Buy in the UK | Buy in Canada

Mitch Berger, the pudgy Jewish New York film critic is upset. He proposed to Desiree Mitry, the tall, slim, African-American Connecticut State Trooper, but she refused him. The rumor mill of Dorset, Connecticut, has been busy and it is bruited about that they have had a fight and have broken up, so both Mitch and Des are fair game for the locals.

A local homeless man named Pete, who lives in a trailer behind the service station and collects tin cans and bottles for the deposits, goes on his usual morning route but never finishes it. His body is found hidden in some tall grass near one of the home of Poochie Vickers, a wealthy eccentric woman who is noted for her culinary abilities (much like Julia Child). Pete has been beaten to death and his haul of recyclables is missing. That same early morning, Poochie's vintage gull wing Mercedes, worth over $400,000 is stolen.

Poochie has two children.
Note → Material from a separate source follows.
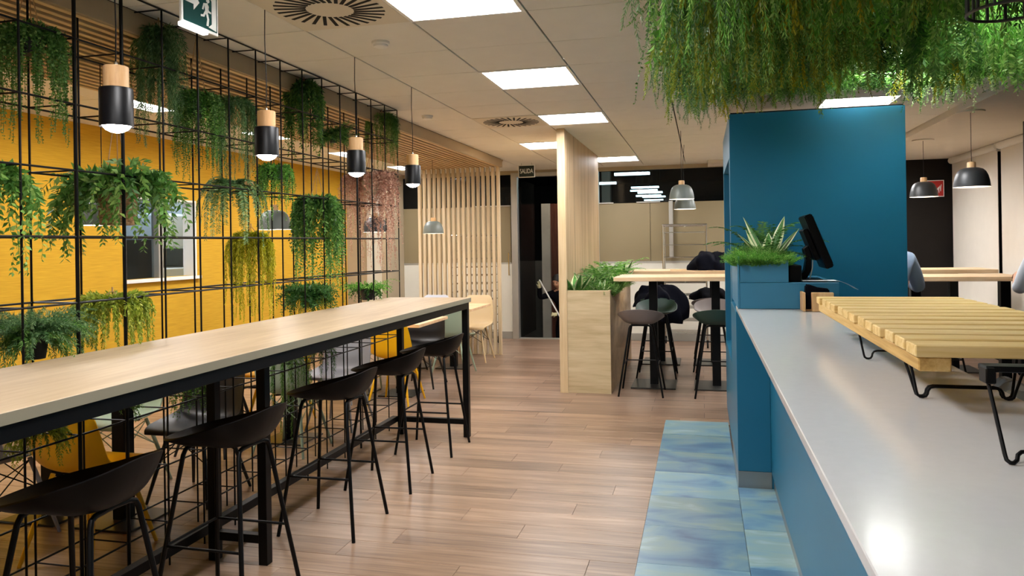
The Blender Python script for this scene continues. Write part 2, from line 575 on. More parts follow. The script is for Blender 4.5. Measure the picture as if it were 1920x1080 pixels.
def blue_tile():
    m, nt, b = new_mat('blue_watercolour_tile')
    tc = N(nt, 'ShaderNodeTexCoord'); oi = N(nt, 'ShaderNodeObjectInfo')
    sc = N(nt, 'ShaderNodeVectorMath', operation='SCALE'); cb = N(nt, 'ShaderNodeCombineXYZ')
    for i in range(3): nt.links.new(oi.outputs['Random'], cb.inputs[i])
    nt.links.new(cb.outputs[0], sc.inputs[0]); sc.inputs['Scale'].default_value = 23
    ad = N(nt, 'ShaderNodeVectorMath', operation='ADD')
    mp = N(nt, 'ShaderNodeMapping'); mp.inputs['Scale'].default_value = (3.2, 7, 5)
    nt.links.new(tc.outputs['Object'], mp.inputs[0]); nt.links.new(mp.outputs[0], ad.inputs[0]); nt.links.new(sc.outputs[0], ad.inputs[1])
    n = N(nt, 'ShaderNodeTexNoise'); n.inputs['Scale'].default_value = .8; n.inputs['Detail'].default_value = 5; n.inputs['Distortion'].default_value = .8
    nt.links.new(ad.outputs[0], n.inputs['Vector'])
    r = ramp(nt, [(.28, lin('#44678a')), (.42, lin('#5f86a0')), (.52, lin('#7497a4')), (.62, lin('#849d99')), (.74, lin('#9db6bf'))])
    nt.links.new(n.outputs['Fac'], r.inputs['Fac'])
    hs = N(nt, 'ShaderNodeHueSaturation')
    ma = N(nt, 'ShaderNodeMath', operation='MULTIPLY_ADD'); ma.inputs[1].default_value = .3; ma.inputs[2].default_value = .78
    nt.links.new(oi.outputs['Random'], ma.inputs[0]); nt.links.new(ma.outputs[0], hs.inputs['Value'])
    nt.links.new(r.outputs['Color'], hs.inputs['Color'])
    nt.links.new(hs.outputs['Color'], b.inputs['Base Color'])
    b.inputs['Roughness'].default_value = .3
    return m
M_bluetile = blue_tile()

def wicker():
    m, nt, b = new_mat('wicker_basket')
    v = coords(nt, (40, 40, 120))
    wv = N(nt, 'ShaderNodeTexNoise'); wv.inputs['Scale'].default_value = 1; wv.inputs['Detail'].default_value = 2
    nt.links.new(v, wv.inputs['Vector'])
    r = ramp(nt, [(.3, lin('#6d4f34')), (.55, lin('#a98560')), (.75, lin('#c6a47c'))])
    nt.links.new(wv.outputs['Fac'], r.inputs['Fac']); nt.links.new(r.outputs['Color'], b.inputs['Base Color'])
    b.inputs['Roughness'].default_value = .85
    bp = N(nt, 'ShaderNodeBump'); bp.inputs['Strength'].default_value = .5; bp.inputs['Distance'].default_value = .004
    nt.links.new(wv.outputs['Fac'], bp.inputs['Height']); nt.links.new(bp.outputs['Normal'], b.inputs['Normal'])
    return m
M_wicker = wicker()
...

Her son Eric and his French wife run a local organic farm, while her daughter Claudia seems to have the knack of antagonizing everyone. Poochie's strange behavior, (she's hoarding chocolate bars which she never eats) is worrying Claudia and she wants to take over the management of her mother's estate, which is considerable.

A pair of brothers who are perhaps Dorset's biggest troublemakers have been released from prison and Eric has hired them to work on his farm. But they haven't shown up for their first day of work, which also happens to be the day that Pete is killed and the Mercedes disappears.

Handler presents us with a puzzling mystery. How many of these elements are part of the main problem, the murder? But he also gives us a picture of life in a small town on the Connecticut Gold Coast, with the dichotomy between the 'swamp yankees' and the wealthy families who inhabit the mansions.

And we also get the interplay between Des and Mitch. Will Des, who loves Mitch, be able to commit, after having been dumped by her first husband? Widower Mitch keeps on hoping. We get it all in this book -- a good story, interesting characters, and a picture of small town New England life.